MTV’s original VJs offer a behind-the-scenes oral history of
the early years of MTV, 1981 to 1987, when it was exploding,
reshaping the culture, and creating “the MTV generation.”
Nina Blackwood, Mark Goodman, Alan Hunter, and Martha
Quinn (along with the late J. J. Jackson) had front-row
seats to a cultural revolution—and the hijinks of music
stars like Adam Ant, Cyndi Lauper, Madonna, and Duran Duran.
Their worlds collided, of course: John Cougar invited Nina
to a late-night “party” that proved to be a seduction
attempt. Mark partied with David Lee Roth, who offered him
cocaine and groupies. Aretha Franklin made chili for Alan.
Bob Dylan whisked Martha off to Ireland in his private jet.

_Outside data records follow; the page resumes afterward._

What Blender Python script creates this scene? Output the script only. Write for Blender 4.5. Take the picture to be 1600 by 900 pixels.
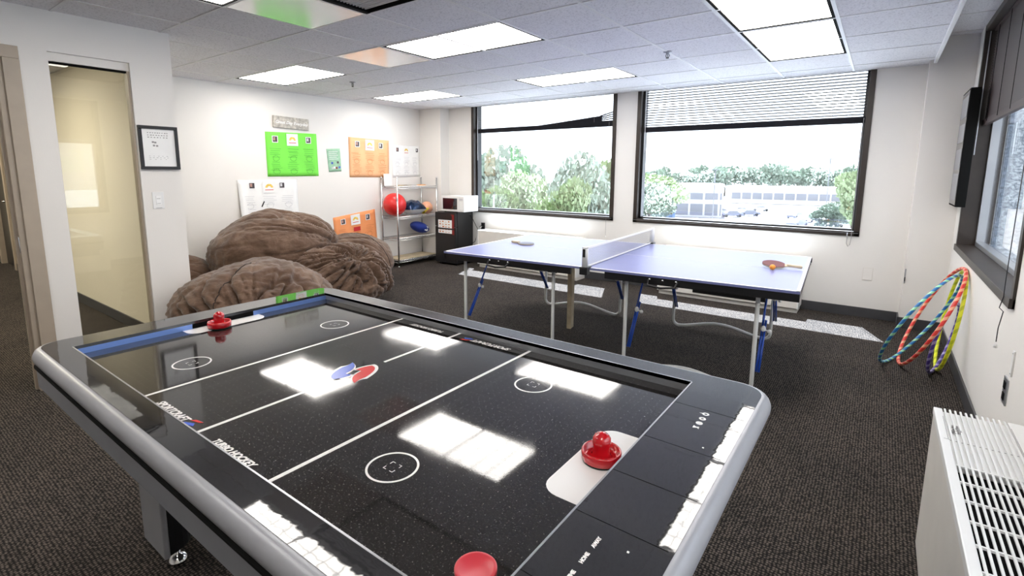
import bpy, bmesh, math, random
from mathutils import Vector, Matrix, noise

random.seed(7)
PI = math.pi
for o in list(bpy.data.objects):
    bpy.data.objects.remove(o)
scene = bpy.context.scene
COL = scene.collection

# ------------------------------------------------------------------ camera
H = 1.4538            # eye height
Z = 2.457             # ceiling height
YAW, PITCH, ROLL = -0.63593, 0.15059, 0.004855
F_PX, CX, CY = 790.0, 791.76, 388.93


def cam_axes():
    cy, sy, cp, sp = math.cos(YAW), math.sin(YAW), math.cos(PITCH), math.sin(PITCH)
    fwd = Vector((sy * cp, cy * cp, -sp))
    right = Vector((cy, -sy, 0))
    up = right.cross(fwd)
    cr, sr = math.cos(ROLL), math.sin(ROLL)
    return cr * right + sr * up, -sr * right + cr * up, fwd


cd = bpy.data.cameras.new('camera')
cam = bpy.data.objects.new('camera', cd)
COL.objects.link(cam)
r_, u_, f_ = cam_axes()
M = Matrix(((r_.x, u_.x, -f_.x, 0), (r_.y, u_.y, -f_.y, 0), (r_.z, u_.z, -f_.z, H), (0, 0, 0, 1)))
cam.matrix_world = M
cd.sensor_width = 36
cd.lens = F_PX / 1600 * 36
cd.shift_x = (800 - CX) / 1600
cd.shift_y = -(450 - CY) / 1600
cd.clip_start = 0.02
cd.clip_end = 2000
scene.camera = cam

# ------------------------------------------------------------------ light, exposure
scene.view_settings.view_transform = 'Standard'
scene.view_settings.look = 'None'
scene.view_settings.exposure = 0.20
scene.view_settings.gamma = 1.0
scene.view_settings.use_curve_mapping = False

SKY = 3.4
SUN = 72.0
PANEL = 11.5          # ceiling light diffusers
HALL = 22.0           # warm hall panels, unseen, added to brighten the hall
w = bpy.data.worlds.new('sky')
scene.world = w
w.use_nodes = True
bg = w.node_tree.nodes['Background']
bg.inputs[0].default_value = (0.87, 0.93, 1.0, 1)
bg.inputs[1].default_value = SKY

sd = bpy.data.lights.new('sun', 'SUN')
sd.energy = SUN
sd.angle = 0.009
sd.color = (0.80, 0.90, 1.0)
sun = bpy.data.objects.new('sun', sd)
COL.objects.link(sun)
sun.rotation_euler = Vector((0.37, -0.94, -2.0)).to_track_quat('-Z', 'Y').to_euler()
sun.location = (-3, 12, 20)


# ------------------------------------------------------------------ materials
def nt_mat(name):
    m = bpy.data.materials.new(name)
    m.use_nodes = True
    nt = m.node_tree
    b = nt.nodes['Principled BSDF']
    return m, nt, b


def N(nt, t, **k):
    n = nt.nodes.new(t)
    for a, v in k.items():
        if a.startswith('i_'):
            n.inputs[a[2:].replace('_', ' ')].default_value = v
        else:
            setattr(n, a, v)
    return n


def ramp(nt, stops):
    r = nt.nodes.new('ShaderNodeValToRGB')
    cr = r.color_ramp
    while len(cr.elements) < len(stops):
        cr.elements.new(0.5)
    for e, (p, c) in zip(cr.elements, stops):
        e.position = p
        e.color = (*c, 1) if len(c) == 3 else c
    return r


def mat(name, col, rough=0.5, metal=0.0, spec=0.5, coat=0.0, var=0.0, vscale=8.0, bump=0.0, bscale=60.0, sheen=0.0):
    """plain surface with procedural mottling and micro relief"""
    m, nt, b = nt_mat(name)
    b.inputs['Base Color'].default_value = (*col, 1)
    b.inputs['Roughness'].default_value = rough
    b.inputs['Metallic'].default_value = metal
    b.inputs['Specular IOR Level'].default_value = spec
    b.inputs['Coat Weight'].default_value = coat
    b.inputs['Coat Roughness'].default_value = 0.05
    if sheen:
        b.inputs['Sheen Weight'].default_value = sheen
    tc = N(nt, 'ShaderNodeTexCoord')
    if var:
        n = N(nt, 'ShaderNodeTexNoise', i_Scale=vscale, i_Detail=4.0)
        nt.links.new(tc.outputs['Object'], n.inputs['Vector'])
        lo = tuple(max(0, c * (1 - var)) for c in col)
        hi = tuple(min(1, c * (1 + var)) for c in col)
        r = ramp(nt, [(0.3, lo), (0.7, hi)])
        nt.links.new(n.outputs['Fac'], r.inputs[0])
        nt.links.new(r.outputs[0], b.inputs['Base Color'])
    if bump:
        n2 = N(nt, 'ShaderNodeTexNoise', i_Scale=bscale, i_Detail=3.0)
        nt.links.new(tc.outputs['Object'], n2.inputs['Vector'])
        bp = N(nt, 'ShaderNodeBump', i_Strength=bump, i_Distance=0.01)
        nt.links.new(n2.outputs['Fac'], bp.inputs['Height'])
        nt.links.new(bp.outputs[0], b.inputs['Normal'])
    return m


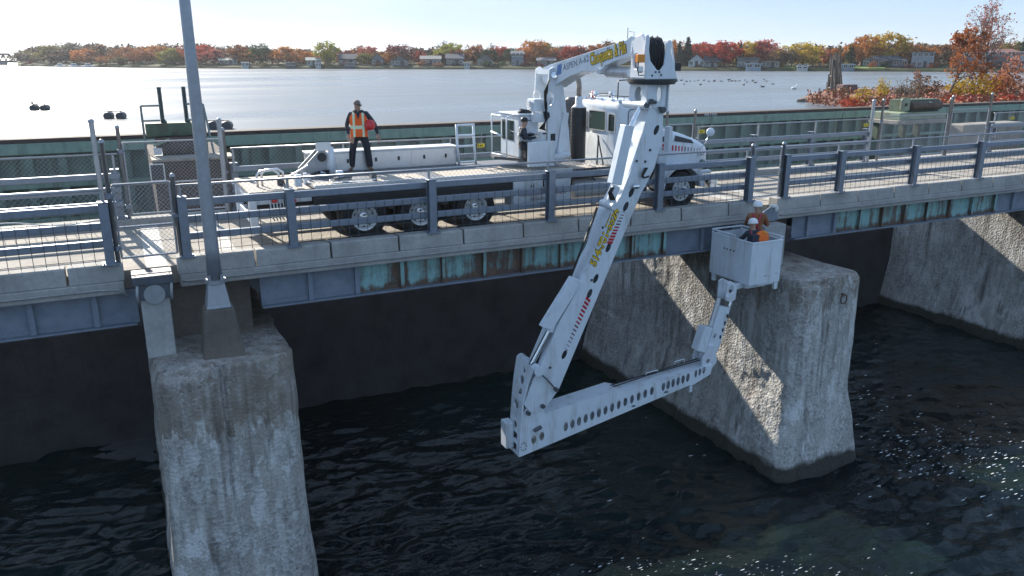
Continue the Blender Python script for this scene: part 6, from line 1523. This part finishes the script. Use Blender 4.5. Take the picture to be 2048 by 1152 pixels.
for (px, py, X0, tx) in ((315, 345, 0, 'on the brown block beside the lamp post'), (1987, 262, 0, 'on the pale block near the right edge')):
    Y_ = 23.5 if px < 500 else 23.36; P = onY(px, py, Y_); hw_, hh_ = (.19, .24) if px < 500 else (.18, .28)
    t = thing('notice_board', 'dark notice board in a white frame ' + tx, 'sign', tuple(P - V(0,0,hh_)), 'framed notice boards')
    w = MB(); w.plate((P[0], Y_, P[2]), (1,0,0), (0,0,1), rrect(-hw_, hw_, -hh_, hh_, .03), [rrect(-hw_+.035, hw_-.035, -hh_+.035, hh_-.035, .02)], .03); w.build('frame', M('sign_white', (.62,.63,.65), .5), t)
    w = MB(); w.box(P[0]-hw_+.03, P[0]+hw_-.03, Y_-.004, Y_+.01, P[2]-hh_+.03, P[2]+hh_-.03); w.build('board', M('sign_dark', (.06,.06,.07), .5), t)
# left hoist
HYc = 25.4
def hz(px, py, dy=0): return onY(px, py, HYc+dy)
t = thing('gate_hoist', 'green gate hoist with two tall uprights behind the lamp post', 'hoist', (1.65, HYc, 1.28), 'gate hoists')
for q0, q1 in (((328,246),(317,174)), ((374,244),(366,173))):
    a = hz(*q0); b = hz(*q1); w = MB(); w.box(min(a[0],b[0])-.055, min(a[0],b[0])+.055, HYc-.02, HYc+.02, 1.6, b[2]); w.box(min(a[0],b[0])-.055, min(a[0],b[0])-.03, HYc-.07, HYc-.02, 1.6, b[2]); w.box(min(a[0],b[0])+.03, min(a[0],b[0])+.055, HYc-.07, HYc-.02, 1.6, b[2]); w.build('upright', M('upright_steel', (.10,.13,.13), .6, var=.2), t)
    w = MB(); w.beam(V(a[0], HYc, a[2]+.1), V(a[0]+.25, HYc-.3, 1.9), .05, .05); w.build('stay', M_MGREEN, t)
a = hz(290, 250); b = hz(408, 268); w = MB(); w.box(a[0], b[0], HYc-.25, HYc+.25, b[2], a[2]+.05); w.build('top_beam', M_MGREEN, t, bevel=.015)
w = MB(); w.box(a[0]+.2, b[0]-.1, HYc-.75, HYc-.1, b[2]-.28, b[2]-.03); w.build('gear_case', M_RUST, t, bevel=.03)
w = MB(); w.cyl((a[0]+.35, HYc-.65, b[2]-.32), (b[0]-.15, HYc-.65, b[2]-.32), .22, n=18); w.build('drum', M('drum_rust', (.10,.075,.06), .8, var=.4, scale=5), t)
w = MB(); w.box(a[0]+.15, b[0]-.0, HYc-.9, HYc+.5, 1.30, b[2]-.52); w.build('base_frame', M_MGREEN, t, bevel=.02)
w = MB(); w.obox((a[0]+.35, HYc-.8, b[2]-.12), (.22, 0, .08), (0, .1, 0), (-.01, 0, .03)); w.build('brake_arm', M_PGREEN, t)
w = MB(); w.box(a[0]+.12, a[0]+.32, HYc-1.0, HYc-.8, 1.40, 1.58); w.build('white_box', M('white_box', (.7,.7,.7), .6), t)
M_RAILG = M('rail_green_grey', (.16,.20,.20), .6, var=.2)
for sgn_, pl in ((-1, ((281,212,318,205), (285,242,320,238))), (1, ((371,208,405,207), (374,240,407,238)))):
    for q in pl:
        A = hz(q[0], q[1], -.2); B = hz(q[2], q[3], -.2); B[2] = A[2]; w = MB(); w.cyl(A, B, .028, n=8); w.build('guard_bar', M_RAILG, t)
    q = pl[0]; A = hz(q[0], q[1], -.2) if sgn_ < 0 else hz(q[2], q[3], -.2); A2 = hz(pl[0][0], pl[0][1], -.2)
    w = MB(); w.cyl((A[0], A[1], 1.3), (A[0], A[1], A2[2]), .03, n=8); w.build('guard_post', M_RAILG, t)
w = MB(); A = hz(404, 208, .1); w.cyl((A[0]+.18, HYc-1.5, .2), (A[0]+.0, HYc-.2, A[2]), .03, n=8); w.build('guard_post', M_RAILG, t)
# right hoist
HYc = 26.7
t = thing('gate_hoist', 'pale green gate hoist with eight-sided end plate and wire hoops', 'hoist', (34.6, HYc, 1.0), 'gate hoists')
c = hz(1809, 209, -.5); r_ = .32; w = MB(); w.plate((c[0], HYc-.5, c[2]), (1,0,0), (0,0,1), [(-.22,-.3),(.22,-.3),(.30,-.22),(.30,.2),(.22,.3),(-.22,.3),(-.30,.2),(-.30,-.22)], [circ(.02,-.02,.09,12)], .08); w.build('end_plate', M_PGREEN, t, bevel=.01)
w = MB(); w.lathe((c[0]+.02, HYc-.57, c[2]-.02), (0,-1,0), [(.02,.03),(.07,.02),(.08,-.02)], 12); w.build('shaft_end', M_BLACKP, t)
a = hz(1823, 199, -.3); b = hz(1872, 226, -.3); w = MB(); w.box(c[0]+.2, b[0], HYc-.42, HYc+.5, b[2]+.12, a[2]); w.build('drum_case', M_MGREEN, t, bevel=.02)
w = MB(); w.cyl((c[0]+.35, HYc-.5, a[2]-.28), (b[0]-.1, HYc-.5, a[2]-.28), .2, n=16); w.build('drum', M('drum_rust', (.10,.075,.06), .8), t)
w = MB(); w.obox((b[0]-.75, HYc-.62, a[2]-.2), (.28, 0, -.06), (0, .03, 0), (.01, 0, .04)); w.build('pawl', M('pawl_pale', (.45,.43,.36), .7), t)
w = MB(); w.box(c[0]-.55, b[0]+.05, HYc-.8, HYc+.7, b[2]-.22, b[2]+.118); w.build('base', M_PGREEN, t, bevel=.03)
w = MB(); w.box(c[0]-.75, b[0], HYc-.9, HYc+.8, b[2]-.42, b[2]-.225); w.build('plinth', M_UPP, t, bevel=.03)
for xx in (c[0]-.5, (c[0]+b[0])/2, b[0]-.25):
    w = MB(); w.box(xx-.11, xx+.11, HYc+.3, HYc+.6, -1.7, b[2]-.422); w.build('leg', M_MGREEN, t)
for k in range(4):
    x = c[0]+.05+.42*k if k < 3 else c[0]+1.25; A = hz(1812+14*k, 195, 0); T_ = hz(1812+14*k, 158+2*k, 0)
    zt = T_[2]; x0_ = c[0]-.15+.3*k; w = MB(); w.tube([(x0_, HYc-.3, a[2]-.1), (x0_, HYc-.3, zt-.28), (x0_+.12, HYc-.3, zt-.06), (x0_+.36, HYc-.3, zt), (x0_+.60, HYc-.3, zt-.06), (x0_+.72, HYc-.3, zt-.28), (x0_+.72, HYc-.3, a[2]-.1)], .015, 6); w.build('hoop', M('hoop_steel', (.17,.16,.14), .7), t, smooth=True)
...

But while VJ has plenty of dish—secret
romances, nude photographs, incoherent celebrities—it also
reveals how four VJs grew up alongside MTV’s devoted viewers
and became that generation’s trusted narrators. They tell
the story of the ’80s, from the neon-colored drawstring
pants to the Reagan administration, and offer a deeper
understanding of how MTV changed our culture. Or as the VJs
put it: “We’re the reason you have no attention span.”